_Task requirements_.
Skip the pictures. Set down, word for word, the lines from the start of the material up to and including the line with "return tuple(((v/255)/12.92 if".

[Collected data]
= = = =

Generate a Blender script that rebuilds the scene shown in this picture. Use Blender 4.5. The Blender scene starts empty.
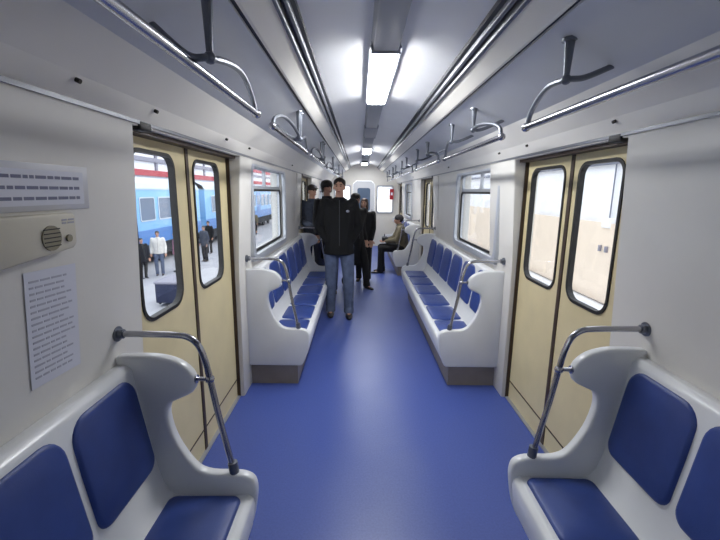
import bpy, bmesh, math, random
from mathutils import Vector, Matrix
random.seed(4)
SC = bpy.context.scene
COL = SC.collection
PI = math.pi

# ---------------------------------------------------------------- materials
def lin(c):
    return tuple(((v/255)/12.92 if v/255 <= .04045 else ((v/255+.055)/1.055)**2.4) for v in c) + (1,)

def mat(name, rgb, rough=.5, metal=0, noise=0, nscale=6, bump=0, bscale=60, spec=.5, emit=None, estr=0, stretch=None):
    m = bpy.data.materials.new(name); m.use_nodes = True
    nt = m.node_tree; b = nt.nodes['Principled BSDF']
    b.inputs['Base Color'].default_value = lin(rgb)
    b.inputs['Roughness'].default_value = rough
    b.inputs['Metallic'].default_value = metal
    b.inputs['Specular IOR Level'].default_value = spec
    tc = nt.nodes.new('ShaderNodeTexCoord')
    mp = nt.nodes.new('ShaderNodeMapping'); nt.links.new(tc.outputs['Object'], mp.inputs[0])
    if stretch: mp.inputs['Scale'].default_value = stretch
    if noise:
        n = nt.nodes.new('ShaderNodeTexNoise'); n.inputs['Scale'].default_value = nscale; n.inputs['Detail'].default_value = 5
        nt.links.new(mp.outputs[0], n.inputs['Vector'])
        r = nt.nodes.new('ShaderNodeValToRGB')
        c = lin(rgb)
        r.color_ramp.elements[0].position = .3; r.color_ramp.elements[1].position = .7
        r.color_ramp.elements[0].color = tuple(v*(1-noise) for v in c[:3])+(1,)
        r.color_ramp.elements[1].color = tuple(min(1, v*(1+noise)) for v in c[:3])+(1,)
        nt.links.new(n.outputs['Fac'], r.inputs[0]); nt.links.new(r.outputs[0], b.inputs['Base Color'])
    if bump:
        n2 = nt.nodes.new('ShaderNodeTexNoise'); n2.inputs['Scale'].default_value = bscale; n2.inputs['Detail'].default_value = 3
        nt.links.new(mp.outputs[0], n2.inputs['Vector'])
        bp = nt.nodes.new('ShaderNodeBump'); bp.inputs['Strength'].default_value = bump; bp.inputs['Distance'].default_value = .01
        nt.links.new(n2.outputs['Fac'], bp.inputs['Height']); nt.links.new(bp.outputs[0], b.inputs['Normal'])
    if emit:
        b.inputs['Emission Color'].default_value = lin(emit); b.inputs['Emission Strength'].default_value = estr
    return m

M = {}
M['wall'] = mat('wall_laminate', (213, 210, 203), .45, noise=.04, nscale=2.5, bump=.03)
M['upper'] = mat('upper_panel_laminate', (220, 217, 210), .4, noise=.03, nscale=3)
M['ceil'] = mat('ceiling_paint', (230, 230, 230), .35, noise=.03, nscale=3)
M['ceil_side'] = mat('side_ceiling_paint', (206, 208, 212), .4, noise=.04, nscale=3)
M['strip'] = mat('cream_ceiling_strip', (236, 232, 222), .35)
M['dark_line'] = mat('dark_gap', (52, 54, 60), .6)
M['alu'] = mat('aluminium', (176, 178, 184), .35, metal=.6)
M['rib'] = mat('grey_ceiling_rib', (128, 130, 136), .35, metal=.5)
M['chrome'] = mat('brushed_steel', (172, 172, 178), .22, metal=1, bump=.02, bscale=200)
M['dsteel'] = mat('dull_grey_steel', (118, 122, 130), .38, metal=.75)
M['plastic'] = mat('bench_plastic', (222, 223, 223), .28, noise=.02, nscale=8)
M['cushion'] = mat('blue_vinyl', (48, 70, 136), .42, noise=.12, nscale=9, bump=.12, bscale=300)
M['plinth'] = mat('plinth_brown_grey', (150, 140, 128), .5, noise=.1)
M['door'] = mat('door_cream_yellow', (208, 194, 152), .42, noise=.05, nscale=5)
M['rubber'] = mat('black_rubber', (26, 24, 24), .6)
M['brownrub'] = mat('dark_brown_strip', (62, 46, 34), .5)
M['screw'] = mat('dark_screw', (50, 46, 42), .5, metal=.3)
M['paper'] = mat('notice_paper', (206, 207, 216), .6, noise=.02)
M['frame_pl'] = mat('clear_holder_plastic', (190, 190, 194), .3)
M['ink'] = mat('grey_blue_ink', (112, 114, 136), .7)
M['ink2'] = mat('pale_grey_ink', (166, 167, 178), .7)
M['box'] = mat('intercom_beige', (196, 190, 172), .5, noise=.04)
M['grille'] = mat('intercom_grille', (140, 134, 112), .6)
M['winframe'] = mat('window_frame_grey', (190, 194, 200), .35, metal=.3)
M['black'] = mat('black_cloth', (5, 5, 6), .95, noise=.25, nscale=30, bump=.4, bscale=25)
M['coat'] = mat('black_wool', (11, 10, 12), .85, noise=.2, nscale=40, bump=.2)
M['bluejacket'] = mat('grey_blue_cloth', (50, 56, 70), .8, noise=.2, nscale=20, bump=.2)
M['navy'] = mat('navy_cloth', (34, 40, 66), .8, noise=.15, nscale=20)
M['jeans'] = mat('faded_denim', (84, 94, 116), .85, noise=.25, nscale=12, bump=.2)
M['olive'] = mat('olive_brown_cloth', (104, 96, 76), .8, noise=.2, nscale=15)
M['hat_grey'] = mat('dark_grey_knit', (58, 56, 60), .9, noise=.2, nscale=50, bump=.3)
M['skin'] = mat('skin', (176, 134, 112), .5, noise=.06, nscale=20)
M['hair'] = mat('dark_hair', (30, 24, 22), .6, noise=.3, nscale=60, bump=.4, bscale=120)
M['brownhair'] = mat('brown_hair', (70, 48, 38), .6, noise=.3, nscale=60, bump=.4, bscale=120)
M['eye'] = mat('eye_dark', (28, 22, 20), .2)
M['lip'] = mat('lip', (138, 82, 74), .5)
M['shoe'] = mat('dark_leather', (30, 27, 27), .4)
M['emblem'] = mat('pale_emblem', (150, 150, 158), .5)
M['white_cloth'] = mat('pale_grey_cloth', (206, 202, 196), .8, noise=.1, nscale=15)
M['pinkcloth'] = mat('mauve_cloth', (170, 120, 135), .8, noise=.1, nscale=15)
M['bag'] = mat('black_bag', (24, 24, 28), .5)
M['tblue'] = mat('train_light_blue', (120, 172, 216), .35, noise=.03)
M['tblue2'] = mat('train_mid_blue', (70, 120, 184), .35)
M['tglass'] = mat('train_window_dark', (92, 108, 130), .15)
M['troof'] = mat('train_roof', (176, 188, 200), .5)
M['tunder'] = mat('train_underframe', (40, 42, 48), .7)
M['ground'] = mat('pale_platform_concrete', (165, 164, 168), .8, noise=.08, nscale=1.5)
M['wslab'] = mat('white_paving', (226, 226, 228), .8, noise=.06, nscale=2)
M['swhite'] = mat('station_white', (226, 226, 230), .6, noise=.04)
M['sred'] = mat('station_red', (176, 66, 74), .6)
M['sgrey'] = mat('station_grey', (130, 128, 140), .6)
M['sbeige'] = mat('tile_beige', (222, 206, 188), .6, noise=.03)
M['pipe'] = mat('pipe_grey', (104, 108, 124), .5)
M['red'] = mat('red_enamel', (160, 30, 44), .4)
M['lamp_off'] = mat('lamp_housing_grey', (150, 152, 158), .4)
M['lamp_on'] = mat('lit_lamp_diffuser', (255, 255, 255), .5, emit=(250, 252, 255), estr=30)

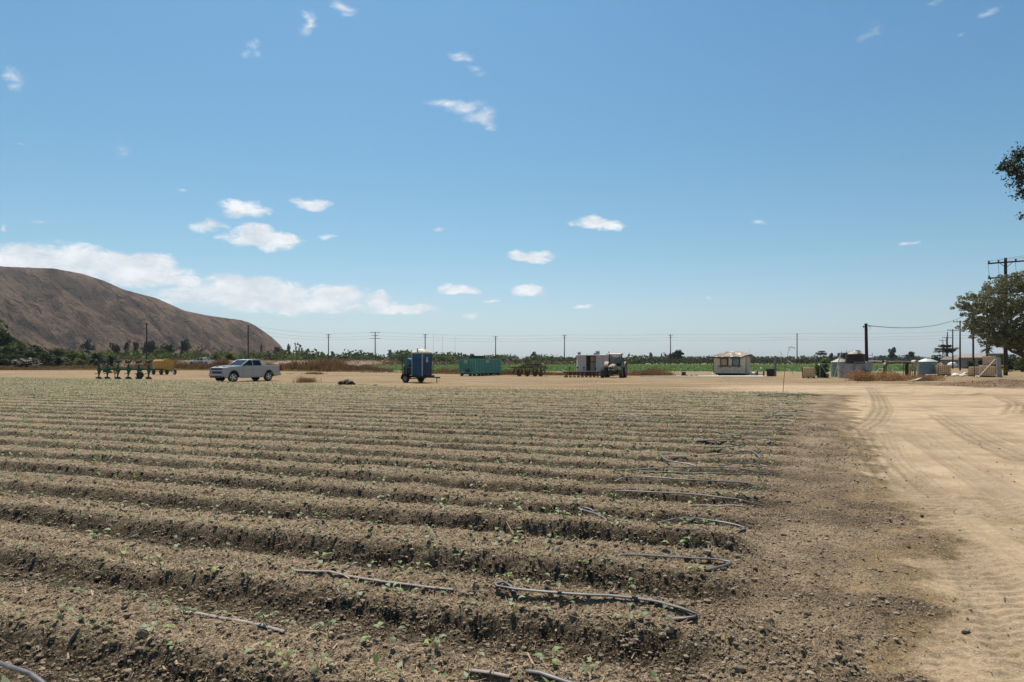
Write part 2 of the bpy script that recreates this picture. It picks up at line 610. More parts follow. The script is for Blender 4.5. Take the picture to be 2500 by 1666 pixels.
def ground_fn(x, y, fine=None):
    """height and zones: field, sand, litter with tree shadow, tread"""
    x = np.asarray(x, dtype=np.float64)
    y = np.asarray(y, dtype=np.float64)
    if fine is None:
        fine = np.ones_like(x)
    r = np.hypot(x, y)
    u, v = uv_of(x, y)
    # beds wander a little
    bow = -0.02 * v + 0.110 * np.clip(v + 2.5, 0, 6) ** 2 / 5
    uw = u - bow + 0.09 * vn(v * 0.22, u * 0.05 + 3, 5) + 0.10 * vn(v * 0.8, u * 0.8, 6) + 0.05 * vn(v * 2.6, u * 2.2, 11)
    vend = -0.15 + 0.10 * (u - 5) + 0.35 * vn(u * 0.9, 0 * u + 2.5, 7)
    vend = vend + 0.25 * vn(x * 2, y * 2, 8)
    yb = np.interp(x, FB_X, FB_Y) + 0.8 * vn(x * 0.5, y * 0.5, 9)
    along = sstep(0.45, -0.35, v - vend)
    infield = along * sstep(0.5, -0.5, y - yb)
    k = (uw - ROW0) / BED
    row = np.round(k)
    dd = np.abs(k - row) * BED                      # distance from the furrow's centre
    side = np.sign(k - row)
    rw = 0.5 + vn(row * 3.7, v * 0.15 + 1, 10)      # row to row differences 0..1
    wall = 0.05 + 0.05 * vn(v * 2.3, row * 7.1, 12) + 0.03 * vn(v * 7, row * 3.3, 13)
    deep = 0.070 + 0.050 * rw + 0.10 * np.exp(-((u - 6.46) / 0.6) ** 2) * sstep(-6.5, -3.5, v) + 0.035 * sstep(11, 5, u)
    prof = sstep(0.05 + wall, 0.30 + wall * 1.5, dd)
    ctr = np.abs(dd - 0.5 * BED)
    top = deep + 0.022 * np.exp(-((ctr - 0.20) / 0.13) ** 2) - 0.045 * np.exp(-(ctr / 0.055) ** 2) * (0.6 + 0.8 * vn(v * 1.1, row * 2.3, 14))
    rough = fbm(x * 4.5, y * 4.5, 5, 20, 0.56)
    rough2 = fbm(x * 17, y * 17, 4, 30, 0.6)
    near = fine
    flank = np.clip(1 - np.abs(prof - 0.45) / 0.55, 0, 1)
    hb = top * prof
    crumb = domes(x, y, 0.10, 0.22, 40, 0.12, 0.42) * 0.5 + domes(x, y, 0.045, 0.75, 50, 0.25, 0.5) * 0.55 + 0.012 * fbm(x * 45, y * 45, 2, 57)
    h_field = hb + near * (0.030 * fbm(x * 1.5, y * 1.5, 3, 26) + rough * (0.018 + 0.075 * flank) + rough2 * (0.012 + 0.016 * flank) + crumb * 0.75)
    # headland: loose, cloddy, flattening towards the road
    head_t = sstep(0.0, 1.0, (x - 1.0 - 0.47 * y + 0.9 + 0.7 * vn(x * 0.7, y * 0.7, 60) + 0.8 * fbm(x * 2.2, y * 2.2, 3, 62)) / 1.0)
    crumb2 = domes(x, y, 0.10, 0.35, 70, 0.15, 0.5) + domes(x + 5, y + 3, 0.05, 0.8, 75, 0.2, 0.5) + 0.012 * fbm(x * 45, y * 45, 2, 77)
    patch = sstep(-0.3, 0.15, fbm(x * 0.9, y * 0.9, 3, 80))
    h_head = 0.05 + near * (0.045 * fbm(x * 1.6, y * 1.6, 4, 85) + rough2 * 0.016 + crumb2 * (0.25 + 0.75 * patch) * 0.8)
    h_road = near * (0.018 * fbm(x * 0.8, y * 0.8, 3, 90) + 0.004 * fbm(x * 9, y * 9, 3, 95))
    tread = np.zeros_like(x)
    roadmask = head_t * (r < 62)
    for (Q, w, dpt, per, kk) in TRW:
        D, A = poly_dist(x, y, Q, w + 0.2)
        band = sstep(w, w * 0.72, np.abs(D))
        if not band.any():
            continue
        lug = np.sin(2 * np.pi * (A + np.abs(D) * 0.75 + 0.05 * vn(A * 3, D * 3, 101)) / per)
        ribs = np.sin(2 * np.pi * D / (w * 0.5))
        far = sstep(9, 14, r)
        fade = 0.55 + 0.6 * vn(A * 0.5, D * 0.8, 102)
        pat = lug * (1 - far) + ribs * far
        h_road = h_road + band * fade * (-dpt * 0.45 + dpt * 0.42 * pat) + dpt * 0.35 * sstep(0.12, 0.02, np.abs(np.abs(D) - w))
        tread = np.maximum(tread, 1.25 * band * kk * (0.45 + 0.55 * (pat < 0.1)) * np.clip(fade + 0.35, 0, 1))
    D, A = poly_dist(x, y, BERM, 0.5)
    h_road = h_road + 0.05 * np.exp(-(D / 0.11) ** 2) * (0.7 + vn(A * 2, D * 0 + 1, 103))
    D, A = poly_dist(x, y, BERM2, 1.0)
    h_road = h_road + 0.09 * np.exp(-(D / 0.3) ** 2)
    # soft ripples pushed up in the loose sand close by
    rip = np.sin(2 * np.pi * (0.85 * y - 0.35 * x + 0.45 * fbm(x * 1.6, y * 1.6, 3, 110)) / 0.25)
    ripm = sstep(9.5, 6.0, r) * sstep(0.15, 0.8, head_t)
    h_road = h_road + ripm * (0.0012 * rip * np.clip(0.3 + 1.6 * vn(x * 1.1, y * 1.1, 112), 0, 1) + 0.010 * fbm(x * 3.2 + 2 * y, y * 9 - 2.5 * x, 3, 114))
    # yard: nearly flat
    h_yard = near * (0.03 * fbm(x * 0.25, y * 0.5, 3, 120) + 0.006 * fbm(x * 3, y * 3, 2, 125))
    hr = h_head * (1 - head_t) + h_road * head_t
    beyond = sstep(-0.6, 0.6, y - yb)
    hr = hr * (1 - beyond) + (h_yard + h_road * head_t) * beyond
    h = h_field * infield + hr * (1 - infield)
    # far ground flat; a dug bank at the far edge on the east side
    h = h * sstep(110, 75, r)
    sand = head_t * (1 - infield)
    # rough ground under the big east trees, their cast shadow painted in
    tr = np.exp(-(((x - 39) / 8.0) ** 2 + ((y - 49) / 9.5) ** 2))
    sand_y = beyond * (0.55 + 0.25 * fbm(x * 0.15, y * 0.6, 3, 130) + 0.42 * sstep(6, 20, x) * sstep(62, 44, y))
    sandz = np.clip(np.maximum(sand * (1 - beyond), sand_y) - 0.75 * sstep(0.25, 0.6, tr), 0, 1)
    h = h + sstep(0.35, 0.75, tr) * (0.35 * sstep(0.45, 0.9, tr) + 0.10 * fbm(x * 1.2, y * 1.2, 4, 140)) * near
    litter_shade = np.clip(sstep(0.3, 0.7, tr + 0.25 * fbm(x * 0.8, y * 0.8, 3, 150)), 0, 1)
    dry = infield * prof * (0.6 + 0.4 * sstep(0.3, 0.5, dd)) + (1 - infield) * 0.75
    fieldz = infield
    return h, fieldz, sandz, litter_shade, tread * (1 - infield), dry, roadmask * (1 - infield) * (1 - sstep(0.4, 0.7, tr))


def hz(x, y):
    """height of the ground at single points"""
    a = np.atleast_1d(np.asarray(x, dtype=np.float64))
    b = np.atleast_1d(np.asarray(y, dtype=np.float64))
    return ground_fn(a, b)[0]


rings = [2.3]
while rings[-1] < 80:
    q = rings[-1]
    rings.append(q + q * (0.0029 if q < 11 else (0.0044 if q < 30 else 0.0058)))
nf = len(rings)
rings_far = [80.0]
while rings_far[-1] < 14000:
    rings_far.append(rings_far[-1] * 1.09)
rings = rings + rings_far[1:] if rings[-1] >= 80 else rings + rings_far
th_f = np.arange(-44.0, 44.001, 0.115)
th = np.concatenate([th_f, np.arange(44.0 + 3, 360 - 44 - 0.5, 4.0)])
th = np.radians(th)
rr = np.array([0.01, 0.8, 1.4, 1.9] + rings)
NR, NT = len(rr), len(th)
Rg, Tg = np.meshgrid(rr, th, indexing='ij')
gx = (Rg * np.sin(Tg)).ravel()
gy = (Rg * np.cos(Tg)).ravel()
fine = ((np.abs(((Tg + math.pi) % (2 * math.pi)) - math.pi) < R(44.5)) & (Rg > 2.0) & (Rg < 80)).astype(float).ravel()
h, zf, zs, zl, zt, zd, zroad = ground_fn(gx, gy, fine)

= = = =

_Final result_.
Generate a Blender script that rebuilds the scene shown in this picture. Use Blender 4.5. The Blender scene starts empty.
import bpy, bmesh, math, random
from mathutils import Vector, Matrix
random.seed(4)
SC = bpy.context.scene
COL = SC.collection
PI = math.pi

# ---------------------------------------------------------------- materials
def lin(c):
    return tuple(((v/255)/12.92 if v/255 <= .04045 else ((v/255+.055)/1.055)**2.4) for v in c) + (1,)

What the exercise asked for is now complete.